Desde allí entre agüitas de yerba, guisos y cazuelas nacían y nacían nuevos y nuevas payadoras. A los animales los trataba igual que a los niños, a los compañeros como hermanos, a sus alumnos como hijos. A su compañero Carlos Sotomayor -quien la cuidó estos últimos años de forma devota-, lo escogió como su amor al terminar la primera cueca que se bailaron. La Cueca los emparejó y ella leyó inmediatamente esa señal. Así de conectada estuvo siempre.
El día que debuté como payadora Cecilia estaba a mi lado en el escenario, esto fue el 2018, aunque yo venía de otra fuente Payadoril, cuando podía daba un consejo o hacía un comentario en que uno decía, ¿será para mí? “Sí, lo está diciendo por mí”. Estaba enseñando algo, incluso con su silencio.
Siempre rodeada de jóvenes que la acompañaban a todos lados, eran algo así como entre escoltas e hijos, ella generaba esos vínculos, tal como eran Margot Loyola, Gabriela Pizarro, la misma Violeta Parra, rodeadas de aprendices, amigos, estudiantes que luego se convertían en hijos, hijas, su motivo de vida y de continuidad.
No siempre yo estaba de acuerdo con ella, en momentos quería que opinara como yo, pero en el tiempo fui entendiéndola, a medida de conocerla. Un día del 2018 fuimos a promocionar un evento en una radio y ella respondió: “No, no hay machismo en la Paya, yo siempre me he sentido recibida, valorada, respetada y muy querida por mis compañeros” y a mí me dio una feroz rabia. No podía creer lo que estaba diciendo cuando tan sólo yo, que venía llegando, podía observar un sinfín de actitudes machistas en nuestro gremio.

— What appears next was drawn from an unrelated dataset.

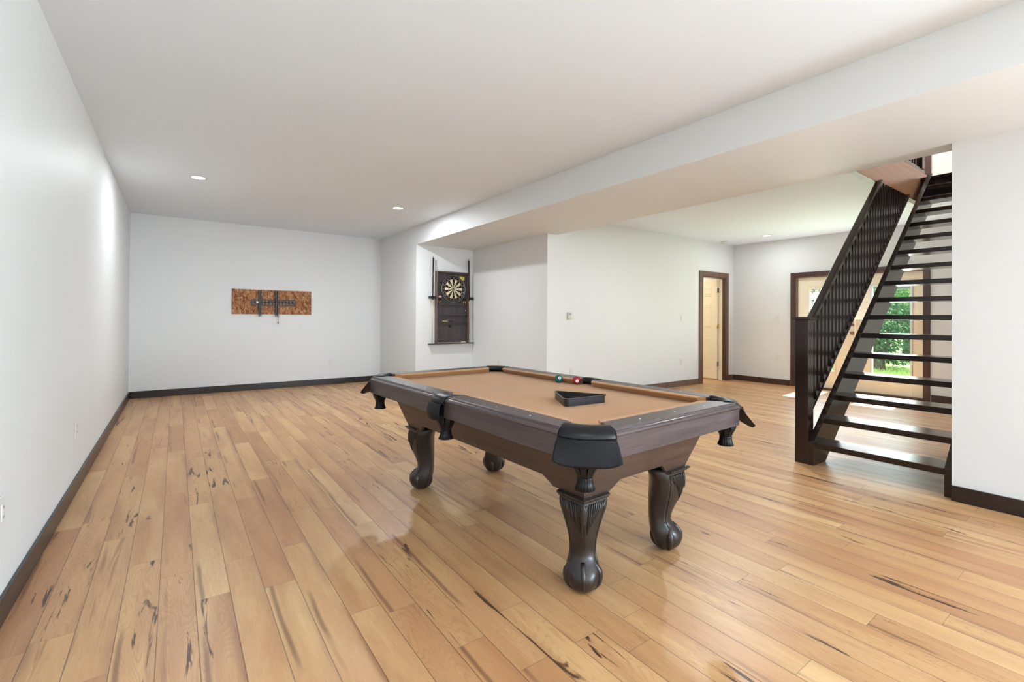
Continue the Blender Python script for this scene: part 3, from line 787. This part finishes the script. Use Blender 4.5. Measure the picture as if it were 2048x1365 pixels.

Sin embargo, fui entendiendo a lo que se refería y a ese camino que estaba abriendo para las mujeres, a cómo sus compañeros le permitieron habitar un terreno que fue siempre masculino y el lugar que tenía no por ser mujer, sino por ser la artista que era. La lectura era más profunda de como yo, todavía con mi imprudente juventud, podía ver. Estaba hablando desde la sabiduría.
Compartimos, por lo menos la última década, no sólo en escenario de la Paya, sino reuniones, fiestas, algunos viajes, cumpleaños, estuvimos juntas de jurado en concursos. También momentos tristes de asuntos familiares que le aquejaban, otros muy íntimos de confidencia y algunos actos feministas que quedaron escritos en la historia de la música, como la intervención con Mon Laferte. Nunca fuimos amigas del alma, ni yo su discípula, siempre tuvimos complicidad y respeto. Distancia cuando ameritaba y cercanía cuando era necesario.
Donde ella estuviera se respiraba su maestría, aunque no hablara. No había quien, estando a su lado, no sintiera estaba frente a una genuina maestra. Su compromiso social, su consciencia y su claridad con las luchas sociales, siempre amarradas de una ternura, de una dedicación, un carácter y un sello que tienen algunas mujeres, sobre todo que traen la sabiduría rural, la comprensión espiritual de las cosas profundas.
A mí me emociona escribir esto y sólo tengo agradecimiento de haber coincidido en mi existencia, con la primera Payadora de Chile. Porque si no existiera ella, tampoco existiría yo.